The main focus in the cognitive behavioural sciences is a description and explanation of behaviour based on interaction dominant dynamics: Many processes interact on many different (temporal and spatial) scales and observable behaviour emerges out of those interactions through a process of self-organization or soft-assembly. Contrary to what the term might suggest, complexity research is often about finding simple models that are able to simulate a wide range of complex behaviour.

This approach differs fundamentally from the more classical approaches where behaviour is caused by a system of many hidden (cognitive) components which interact in sequence as in a machine (component dominant dynamics). The most important difference is how ‘change’, and hence the time-evolution of a system, is studied.

The main focus of the course will be ‘hands-on’ data-analysis in R, or, in Matlab if student is already familiar with the scritping language.

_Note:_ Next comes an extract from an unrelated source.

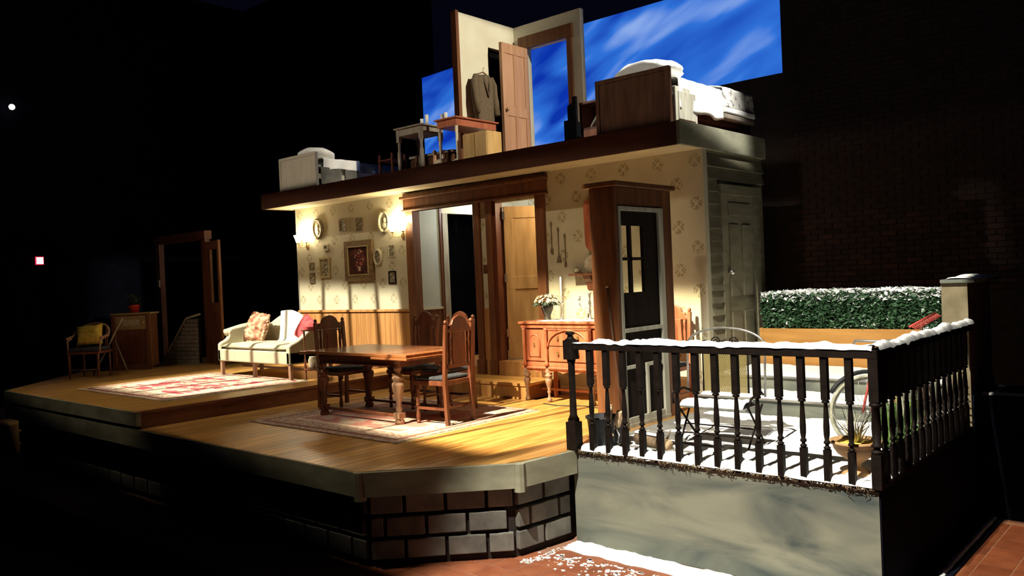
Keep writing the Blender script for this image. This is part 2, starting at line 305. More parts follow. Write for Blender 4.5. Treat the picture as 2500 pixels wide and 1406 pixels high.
# ---------------------------------------------------------------- mesh helpers
class MB:
    def __init__(s): s.v = []; s.f = []; s.sm = []
    def add(s, vs, fs, M_=None, smooth=False):
        n = len(s.v)
        s.v += [tuple(M_ @ Vector(p)) if M_ is not None else tuple(p) for p in vs]
        s.f += [tuple(i + n for i in f) for f in fs]; s.sm += [smooth] * len(fs); return s
    def box(s, x0, x1, y0, y1, z0, z1, M_=None):
        return s.add([(x0, y0, z0), (x1, y0, z0), (x1, y1, z0), (x0, y1, z0), (x0, y0, z1), (x1, y0, z1), (x1, y1, z1), (x0, y1, z1)],
                     [(0, 3, 2, 1), (4, 5, 6, 7), (0, 1, 5, 4), (1, 2, 6, 5), (2, 3, 7, 6), (3, 0, 4, 7)], M_)
    def prism(s, poly, z0, z1, M_=None):
        n = len(poly); return s.add([(x, y, z0) for x, y in poly] + [(x, y, z1) for x, y in poly],
              [tuple(range(n - 1, -1, -1)), tuple(range(n, 2 * n))] + [(i, (i + 1) % n, (i + 1) % n + n, i + n) for i in range(n)], M_)
    def xz(s, poly, y0, y1, M_=None):   # outline in the x-z plane, thickness along y
        n = len(poly); return s.add([(x, y0, z) for x, z in poly] + [(x, y1, z) for x, z in poly],
              [tuple(range(n)), tuple(range(2 * n - 1, n - 1, -1))] + [(i, i + n, (i + 1) % n + n, (i + 1) % n) for i in range(n)], M_)
    def yz(s, poly, x0, x1, M_=None):
        n = len(poly); return s.add([(x0, y, z) for y, z in poly] + [(x1, y, z) for y, z in poly],
              [tuple(range(n - 1, -1, -1)), tuple(range(n, 2 * n))] + [(i, (i + 1) % n, (i + 1) % n + n, i + n) for i in range(n)], M_)
    def lathe(s, prof, at=(0, 0, 0), n=12, M_=None, smooth=True):
        vs = []; fs = []
        for r, z in prof:
            for i in range(n): a = 2 * pi * i / n; vs.append((at[0] + r * cos(a), at[1] + r * sin(a), at[2] + z))
        k = len(prof)
        for j in range(k - 1):
            for i in range(n): fs.append((j * n + i, j * n + (i + 1) % n, (j + 1) * n + (i + 1) % n, (j + 1) * n + i))
        fs.append(tuple(range(n - 1, -1, -1))); fs.append(tuple(range((k - 1) * n, k * n)))
        return s.add(vs, fs, M_, smooth)
    def tube(s, pts, r, n=8, M_=None, closed=False):
        pts = [Vector(p) for p in pts]; k = len(pts); vs = []; fs = []
        rr = r if isinstance(r, (list, tuple)) else [r] * k
        ref = Vector((0, 0, 1))
        if abs((pts[1] - pts[0]).normalized().z) > .9: ref = Vector((1, 0, 0))
        for i, p in enumerate(pts):
            if closed: t = (pts[(i + 1) % k] - pts[i - 1]).normalized()
            else: t = (pts[min(i + 1, k - 1)] - pts[max(i - 1, 0)]).normalized()
            a = t.cross(ref)
            if a.length < 1e-3: a = t.cross(Vector((0, 1, 0)))
            a.normalize(); b = t.cross(a)
            for j in range(n): an = 2 * pi * j / n; vs.append(p + (a * cos(an) + b * sin(an)) * rr[i])
        for i in range(k if closed else k - 1):
            i2 = (i + 1) % k
            for j in range(n): fs.append((i * n + j, i * n + (j + 1) % n, i2 * n + (j + 1) % n, i2 * n + j))
        if not closed: fs.append(tuple(range(n - 1, -1, -1))); fs.append(tuple(range((k - 1) * n, k * n)))
        return s.add(vs, fs, M_, True)
    def ball(s, c, r, n=12, M_=None, nz=0, seed=0):
        if not isinstance(r, (tuple, list)): r = (r, r, r)
        m = n // 2 + 1; vs = [(c[0], c[1], c[2] + r[2])]; fs = []
        for j in range(1, m):
            t = pi * j / m
            for i in range(n):
                a = 2 * pi * i / n; d = Vector((sin(t) * cos(a), sin(t) * sin(a), cos(t)))
                k = 1 + nz * noise.noise(d * 2.3 + Vector((seed, seed * .7, 0)))
                vs.append((c[0] + d.x * r[0] * k, c[1] + d.y * r[1] * k, c[2] + d.z * r[2] * k))
        vs.append((c[0], c[1], c[2] - r[2]))
        for i in range(n): fs.append((0, 1 + i, 1 + (i + 1) % n))
        for j in range(m - 2):
            for i in range(n): a = 1 + j * n; fs.append((a + i, a + n + i, a + n + (i + 1) % n, a + (i + 1) % n))
        l = len(vs) - 1; a = 1 + (m - 2) * n
        for i in range(n): fs.append((l, a + (i + 1) % n, a + i))
        return s.add(vs, fs, M_, True)
    def grid(s, fn, nu, nv, M_=None, wrap=False):
        vs = [fn(i / nu, j / nv) for j in range(nv + 1) for i in range(nu + 1)]
        fs = [(j * (nu + 1) + i, j * (nu + 1) + i + 1, (j + 1) * (nu + 1) + i + 1, (j + 1) * (nu + 1) + i) for j in range(nv) for i in range(nu)]
        return s.add(vs, fs, M_, True)
    def build(s, name, mat, parent=None, bevel=0, loc=None, subsurf=0, solid=0, **props):
        me = bpy.data.meshes.new(name); me.from_pydata(s.v, [], s.f); me.update()
        me.polygons.foreach_set('use_smooth', s.sm)
        me.materials.append(M[mat] if isinstance(mat, str) else mat)
        o = bpy.data.objects.new(name, me); COL.objects.link(o)
        if parent is not None: o.parent = parent
        if loc: o.location = loc
        if solid:
            md = o.modifiers.new('s', 'SOLIDIFY'); md.thickness = solid; md.offset = 0
        if bevel:
            md = o.modifiers.new('b', 'BEVEL'); md.width = bevel; md.segments = 2; md.limit_method = 'ANGLE'; md.angle_limit = rad(50)
        if subsurf:
            md = o.modifiers.new('u', 'SUBSURF'); md.levels = subsurf; md.render_levels = subsurf
        for k, v in props.items(): o[k] = v
        return o
def B(*a): return MB().box(*a)
def thing(name, label, cat, loc=(0, 0, 0), rz=0, group=None, rx=0, ry=0):
    o = bpy.data.objects.new(name, None); COL.objects.link(o); o.location = loc; o.rotation_euler = (rx, ry, rz)
    o.empty_display_size = .1; o['label'] = label; o['category'] = cat
    if group: o['group'] = group
    return o
def tag(o, label, cat, group=None, kind=None):
    o['label'] = label; o['category'] = cat
    if group: o['group'] = group
    if kind: o['kind'] = kind
    return o
def copy_tree(o, loc, rz, label, group=None):
    c = o.copy(); COL.objects.link(c); c.location = loc; c.rotation_euler = (0, 0, rz); c['label'] = label
    if group: c['group'] = group
    def rec(src, dst):
        for ch in list(src.children):
            d = ch.copy(); COL.objects.link(d); d.parent = dst; rec(ch, d)
    rec(o, c); return c
def struct(o, label=None):
    o['kind'] = 'structure'
    if label: o['label'] = label
    return o
def nz(x, y, z=0): return noise.noise(Vector((x, y, z)))
def arc(cx, cz, rx, rz_, a0, a1, n): return [(cx + rx * cos(a0 + (a1 - a0) * i / n), cz + rz_ * sin(a0 + (a1 - a0) * i / n)) for i in range(n + 1)]
def share(name, me_obj, parent, loc, rz=0):
    o = me_obj.copy(); o.name = name; COL.objects.link(o); o.parent = parent; o.location = loc; o.rotation_euler = (0, 0, rz); return o

# ================================================================ THE SETTING
ZL = .193      # living room platform and door step
# auditorium floor of terracotta tiles
fl = struct(B(-22, 4, -2, 14, -.86, -.8035).build('floor', 'grout'), 'terracotta tiled auditorium floor around the stage')
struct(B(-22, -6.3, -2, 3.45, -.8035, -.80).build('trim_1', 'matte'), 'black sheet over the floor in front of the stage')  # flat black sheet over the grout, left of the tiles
ts = .235; tm = None
for i in range(-7, 18):
    for j in range(-8, 19):
        x = -4.5 + i * ts; y = 4.0 + j * ts
        if x > -.55 or y > 8.2 or (x > -1.9 and y < 4.6) or (-2.1 <= x < -1.8 and y > 5.6): continue
        if x < -4.4 and y > 4.0 + (x + 5.5) * 1.0 + .25: continue
        if -4.5 < x < -2.1 and y > 5.5: continue
        if y < 2.7 + .0 and x < -3.5: continue
        if x < -6.1: continue
        if tm is None:
            tm = B(-ts / 2 + .006, ts / 2 - .006, -ts / 2 + .006, ts / 2 - .006, 0, .009).build('tile', 'tile', fl, bevel=.002, loc=(x, y, -.809))
        else: share('tile', tm, fl, (x, y, -.809), random.choice((0, pi / 2, pi)))

# stage outline
A_ = (-5.37, 4.15); B_ = (-4.48, 5.05); C_ = (-4.40, 5.68)
stage_poly = [(-13.45, 4.15), A_, B_, C_, (-4.40, 8.35), (-15.6, 8.35), (-15.6, 6.4)]
sf = struct(MB().prism(stage_poly, -.2, -.02).build('floor_stage', 'mortar'), 'wooden stage floor of the dining room')
# planks run along y
def yspan(x):
    if x > A_[0]: y0 = A_[1] + (x - A_[0]) * (B_[1] - A_[1]) / (B_[0] - A_[0]) if x < B_[0] else B_[1] + (x - B_[0]) * 7.9
    else: y0 = 4.12
    return y0
pw = .105; x = -9.27; k = 0
while x < -4.41:
    x1 = min(x + pw, -4.40)
    ya, yb = yspan(x + .002) , yspan(x1 - .002)
    yend = 7.77 if x < -6.6 else 8.33
    j = 5.0 + 2.2 * random.random()
    cuts = [None, j, yend]
    for a, b in ((0, 1), (1, 2)):
        y0a = ya if a == 0 else cuts[a] + .002; y0b = yb if a == 0 else cuts[a] + .002; y1 = cuts[b]
        if y1 - max(y0a, y0b) < .05: continue
        m = MB(); g = .0018
        m.add([(x + g, y0a, -.02), (x1 - g, y0b, -.02), (x1 - g, y1, -.02), (x + g, y1, -.02), (x + g, y0a, 0), (x1 - g, y0b, 0), (x1 - g, y1, 0), (x + g, y1, 0)],
              [(0, 3, 2, 1), (4, 5, 6, 7), (0, 1, 5, 4), (1, 2, 6, 5), (2, 3, 7, 6), (3, 0, 4, 7)])
        m.build('plank', 'plank', sf)
    x = x1
# living-room platform
lp_poly = [(-13.45, 4.15), (-9.28, 4.15), (-9.28, 7.74), (-6.62, 7.74), (-6.62, 8.34), (-15.6, 8.34), (-15.6, 6.2), (-14.7, 5.3)]
lp = struct(MB().prism(lp_poly, 0, ZL - .02).build('floor_living', 'riser'), 'raised living room platform with brown riser')
x = -15.6
while x < -9.28:
    x1 = min(x + pw, -9.28)
    def yl(x):
        if x < -14.7: return 6.2 + (x + 15.6) * (5.3 - 6.2) / .9
        if x < -13.45: return 5.3 + (x + 14.7) * (4.12 - 5.3) / 1.25
        return 4.12
    ya, yb = yl(x), yl(x1); j = 5.9 + 1.6 * random.random()
    for s0, s1 in ((None, j), (j, 8.33)):
        m = MB(); a = ya if s0 is None else s0 + .002; b = yb if s0 is None else s0 + .002
        g = .0018
        m.add([(x + g, a, ZL - .02), (x1 - g, b, ZL - .02), (x1 - g, s1, ZL - .02), (x + g, s1, ZL - .02), (x + g, a, ZL), (x1 - g, b, ZL), (x1 - g, s1, ZL), (x + g, s1, ZL)],
              [(0, 3, 2, 1), (4, 5, 6, 7), (0, 1, 5, 4), (1, 2, 6, 5), (2, 3, 7, 6), (3, 0, 4, 7)])
        m.build('plank', 'plank', lp)
    x = x1
x = -9.28   # step in front of the doors: planks along x
for i in range(5):
    y0 = 7.735 + i * .121; B(-9.278, -6.61, y0 + .002, y0 + .119, ZL - .02, ZL).build('plank', 'plank', lp)
B(-9.3, -9.26, 4.11, 7.74, ZL - .03, ZL + .002).build('nosing', 'riser', lp)
B(-9.28, -6.60, 7.715, 7.745, ZL - .03, ZL + .002).build('nosing', 'wains', lp)
B(-9.28, -6.62, 7.728, 7.742, .0, ZL - .03).build('riser_board', 'wains', lp)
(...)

Topics include: Analysis of fractal geometry (i.e. pink noise) in time series (Standardized Dispersion Analysis, Power Spectral Density Analysis, Detrended Fluctuation Analysis); Nonlinear and chaotic time series analysis (Phase Space Reconstruction, (Cross) Recurrence Quantification Analysis, Entropy Estimation); Growth Curve models; Potential Theory; and Catastrophe Theory (Cusp model), Complex Network Analysis.